◆ Written request
Pictures aside, quote the whole listing exactly.

——————————

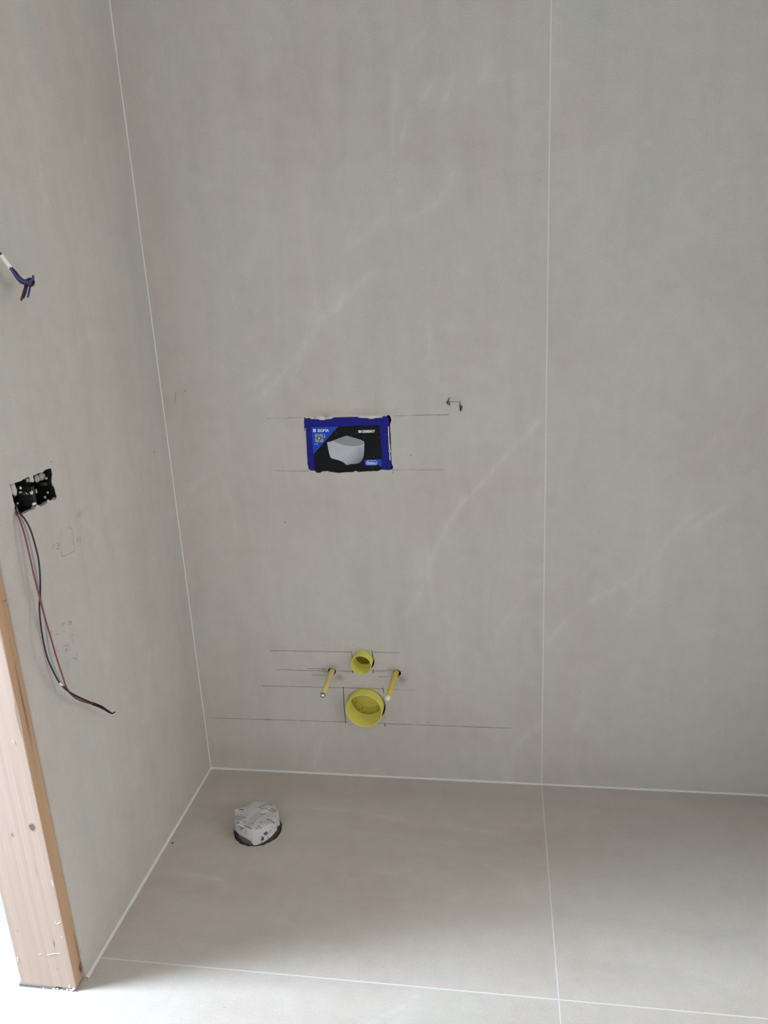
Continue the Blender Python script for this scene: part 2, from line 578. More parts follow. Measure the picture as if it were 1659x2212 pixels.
stain_bounce_1 = [((0.4263, 1.0480), 0.05, 0.010, 0.45), ((0.5197, 1.0457), 0.05, 0.010, 0.48), ((0.5774, 1.0443), 0.02, 0.008, 0.4), ((0.3692, 0.9705), 0.004, 0.07, 0.22),
           ((0.4800, 0.3983), 0.030, 0.008, 0.30), ((0.4787, 0.2852), 0.05, 0.007, 0.24), ((0.4108, 0.2247), 0.012, 0.03, 0.22),  # warm patches round the two caps: their bounced light painted in
           ((0.5468, 0.2227), 0.010, 0.03, 0.12), ((0.0980, 0.0515), 0.20, 0.03, 0.13), ((0.2809, 0.8252), 0.2, 0.12, 0.04)]
t1 = tile('tile', wb, M_WALL, TB, 0.0, JX - g, 0.0, H, 0.0052, windows=(
    ((0.350, 0.610, 0.885, 1.055), (flush_hole,)),
    ((0.360, 0.600, 0.160, 0.410), (small_hole, big_hole, bolt_l_hole, bolt_r_hole))),
    veins=veins_1, smudges=smud_1, stains_and_bounce=stain_bounce_1)
veins_2 = [
    ([(0.9645, 0.4242), (1.0037, 0.4779), (1.0377, 0.5215), (1.0772, 0.5503), (1.1162, 0.5762), (1.1603, 0.5993), (1.1980, 0.6295), (1.2345, 0.6701), (1.2537, 0.7184)], 0.006, 0.75),
    ([(1.1547, 0.5993), (1.1873, 0.6207), (1.2142, 0.6370)], 0.012, 0.6),
    ([(1.2441, 0.6943), (1.2689, 0.7362), (1.2939, 0.7657), (1.3142, 0.7808)], 0.008, 0.7),
    ([(1.3061, 0.7421), (1.3465, 0.7737), (1.3765, 0.7945)], 0.007, 0.6),
    ([(1.3204, 0.9255), (1.3344, 0.9474), (1.3482, 0.9692)], 0.004, 0.5),
    ([(1.0453, 0.1791), (1.0624, 0.2222), (1.0787, 0.2854)], 0.007, 0.4),
    ([(1.1530, 0.5004), (1.1960, 0.5521), (1.2387, 0.5902)], 0.007, 0.35),
    ([(1.1022, 0.6571), (1.1339, 0.7061), (1.1543, 0.7482)], 0.006, 0.35),
    ([(1.1652, 1.6057), (1.1706, 1.6107)], 0.003, 0.7),
    ([(1.2866, 1.4992), (1.3179, 1.5201), (1.3596, 1.5219)], 0.006, 0.35),
    ([(1.1142, 1.2359), (1.1426, 1.2855), (1.1803, 1.3335)], 0.012, 0.3),
    ([(1.0465, 1.4670), (1.0942, 1.5114), (1.1297, 1.5920)], 0.014, 0.25),
]
stain_2 = [((1.1667, 0.7122), 0.06, 0.05, 0.06), ((1.1219, 0.0458), 0.12, 0.03, 0.12), ((1.2425, 0.7243), 0.03, 0.03, 0.06)]
tile('tile', wb, M_WALL2, TB, JX + g, 1.93, 0.0, H, 0.0062, veins=veins_2, stains_and_bounce=stain_2)
tile('tile', wb, M_WALL2, TB, 1.933, 3.9, 0.0, H, 0.3)
# --- side wall slab
veins_l = [
    ([(-0.1572, 1.7737), (-0.1326, 1.8401), (-0.1147, 1.8792)], 0.006, 0.45),
    ([(-0.2034, 1.6618), (-0.1957, 1.6745)], 0.003, 0.8),
    ([(-0.4213, 0.8974), (-0.4096, 0.8730), (-0.3556, 0.9501), (-0.2990, 0.9985)], 0.012, 0.35),
    ([(-0.4301, 0.8385), (-0.3643, 0.8898), (-0.3174, 0.9396)], 0.006, 0.35),
    ([(-0.3352, 0.3659), (-0.2913, 0.4411), (-0.2621, 0.5010)], 0.006, 0.4),
    ([(-0.3934, 1.2495), (-0.2925, 1.2789)], 0.010, 0.25),
    ([(-0.4217, 0.2467), (-0.3757, 0.3160)], 0.010, 0.3),
]
smud_l = [((-0.4549, 0.9271), 0.012, 0.006, 0.34)]
tile('tile', wl, M_LEFT, TL, -0.7165, 0.0, 0.0, H, 0.0058, windows=(((-0.670, -0.505, 0.955, 1.060), (elec_hole,)),),
     veins=veins_l, smudges=smud_l, stains_and_bounce=[((-0.1211, 0.2314), 0.03, 0.08, 0.1)])

# --- floor slabs
veins_f = [
    ([(0.2744, -0.1501), (0.4549, -0.1540), (0.6326, -0.1811), (0.8479, -0.2062)], 0.010, 0.5),
    ([(0.3085, -0.1813), (0.4195, -0.2261), (0.5921, -0.2456), (0.8706, -0.2541)], 0.014, 0.3),
    ([(-0.0178, -0.1510), (0.0691, -0.2016), (0.1140, -0.2526)], 0.012, 0.35),
    ([(0.0899, -0.4115), (0.1271, -0.4157), (0.1891, -0.4249), (0.2129, -0.4592)], 0.008, 0.6),
    ([(0.6417, -0.4668), (0.7238, -0.4455), (0.7746, -0.4132)], 0.008, 0.3),
    ([(0.3156, -0.2083), (0.3751, -0.2474)], 0.016, 0.35),
    ([(0.5006, -0.3959), (0.5842, -0.3584), (0.7178, -0.3610)], 0.014, 0.25),
    ([(0.8151, -0.3220), (0.8803, -0.3606), (0.9403, -0.4381)], 0.010, 0.25),
]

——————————

◆ Full solution
Continue the Blender Python script for this scene: part 2, from line 578. More parts follow. Measure the picture as if it were 1659x2212 pixels.
stain_bounce_1 = [((0.4263, 1.0480), 0.05, 0.010, 0.45), ((0.5197, 1.0457), 0.05, 0.010, 0.48), ((0.5774, 1.0443), 0.02, 0.008, 0.4), ((0.3692, 0.9705), 0.004, 0.07, 0.22),
           ((0.4800, 0.3983), 0.030, 0.008, 0.30), ((0.4787, 0.2852), 0.05, 0.007, 0.24), ((0.4108, 0.2247), 0.012, 0.03, 0.22),  # warm patches round the two caps: their bounced light painted in
           ((0.5468, 0.2227), 0.010, 0.03, 0.12), ((0.0980, 0.0515), 0.20, 0.03, 0.13), ((0.2809, 0.8252), 0.2, 0.12, 0.04)]
t1 = tile('tile', wb, M_WALL, TB, 0.0, JX - g, 0.0, H, 0.0052, windows=(
    ((0.350, 0.610, 0.885, 1.055), (flush_hole,)),
    ((0.360, 0.600, 0.160, 0.410), (small_hole, big_hole, bolt_l_hole, bolt_r_hole))),
    veins=veins_1, smudges=smud_1, stains_and_bounce=stain_bounce_1)
veins_2 = [
    ([(0.9645, 0.4242), (1.0037, 0.4779), (1.0377, 0.5215), (1.0772, 0.5503), (1.1162, 0.5762), (1.1603, 0.5993), (1.1980, 0.6295), (1.2345, 0.6701), (1.2537, 0.7184)], 0.006, 0.75),
    ([(1.1547, 0.5993), (1.1873, 0.6207), (1.2142, 0.6370)], 0.012, 0.6),
    ([(1.2441, 0.6943), (1.2689, 0.7362), (1.2939, 0.7657), (1.3142, 0.7808)], 0.008, 0.7),
    ([(1.3061, 0.7421), (1.3465, 0.7737), (1.3765, 0.7945)], 0.007, 0.6),
    ([(1.3204, 0.9255), (1.3344, 0.9474), (1.3482, 0.9692)], 0.004, 0.5),
    ([(1.0453, 0.1791), (1.0624, 0.2222), (1.0787, 0.2854)], 0.007, 0.4),
    ([(1.1530, 0.5004), (1.1960, 0.5521), (1.2387, 0.5902)], 0.007, 0.35),
    ([(1.1022, 0.6571), (1.1339, 0.7061), (1.1543, 0.7482)], 0.006, 0.35),
    ([(1.1652, 1.6057), (1.1706, 1.6107)], 0.003, 0.7),
    ([(1.2866, 1.4992), (1.3179, 1.5201), (1.3596, 1.5219)], 0.006, 0.35),
    ([(1.1142, 1.2359), (1.1426, 1.2855), (1.1803, 1.3335)], 0.012, 0.3),
    ([(1.0465, 1.4670), (1.0942, 1.5114), (1.1297, 1.5920)], 0.014, 0.25),
]
stain_2 = [((1.1667, 0.7122), 0.06, 0.05, 0.06), ((1.1219, 0.0458), 0.12, 0.03, 0.12), ((1.2425, 0.7243), 0.03, 0.03, 0.06)]
tile('tile', wb, M_WALL2, TB, JX + g, 1.93, 0.0, H, 0.0062, veins=veins_2, stains_and_bounce=stain_2)
tile('tile', wb, M_WALL2, TB, 1.933, 3.9, 0.0, H, 0.3)
# --- side wall slab
veins_l = [
    ([(-0.1572, 1.7737), (-0.1326, 1.8401), (-0.1147, 1.8792)], 0.006, 0.45),
    ([(-0.2034, 1.6618), (-0.1957, 1.6745)], 0.003, 0.8),
    ([(-0.4213, 0.8974), (-0.4096, 0.8730), (-0.3556, 0.9501), (-0.2990, 0.9985)], 0.012, 0.35),
    ([(-0.4301, 0.8385), (-0.3643, 0.8898), (-0.3174, 0.9396)], 0.006, 0.35),
    ([(-0.3352, 0.3659), (-0.2913, 0.4411), (-0.2621, 0.5010)], 0.006, 0.4),
    ([(-0.3934, 1.2495), (-0.2925, 1.2789)], 0.010, 0.25),
    ([(-0.4217, 0.2467), (-0.3757, 0.3160)], 0.010, 0.3),
]
smud_l = [((-0.4549, 0.9271), 0.012, 0.006, 0.34)]
tile('tile', wl, M_LEFT, TL, -0.7165, 0.0, 0.0, H, 0.0058, windows=(((-0.670, -0.505, 0.955, 1.060), (elec_hole,)),),
     veins=veins_l, smudges=smud_l, stains_and_bounce=[((-0.1211, 0.2314), 0.03, 0.08, 0.1)])

# --- floor slabs
veins_f = [
    ([(0.2744, -0.1501), (0.4549, -0.1540), (0.6326, -0.1811), (0.8479, -0.2062)], 0.010, 0.5),
    ([(0.3085, -0.1813), (0.4195, -0.2261), (0.5921, -0.2456), (0.8706, -0.2541)], 0.014, 0.3),
    ([(-0.0178, -0.1510), (0.0691, -0.2016), (0.1140, -0.2526)], 0.012, 0.35),
    ([(0.0899, -0.4115), (0.1271, -0.4157), (0.1891, -0.4249), (0.2129, -0.4592)], 0.008, 0.6),
    ([(0.6417, -0.4668), (0.7238, -0.4455), (0.7746, -0.4132)], 0.008, 0.3),
    ([(0.3156, -0.2083), (0.3751, -0.2474)], 0.016, 0.35),
    ([(0.5006, -0.3959), (0.5842, -0.3584), (0.7178, -0.3610)], 0.014, 0.25),
    ([(0.8151, -0.3220), (0.8803, -0.3606), (0.9403, -0.4381)], 0.010, 0.25),
]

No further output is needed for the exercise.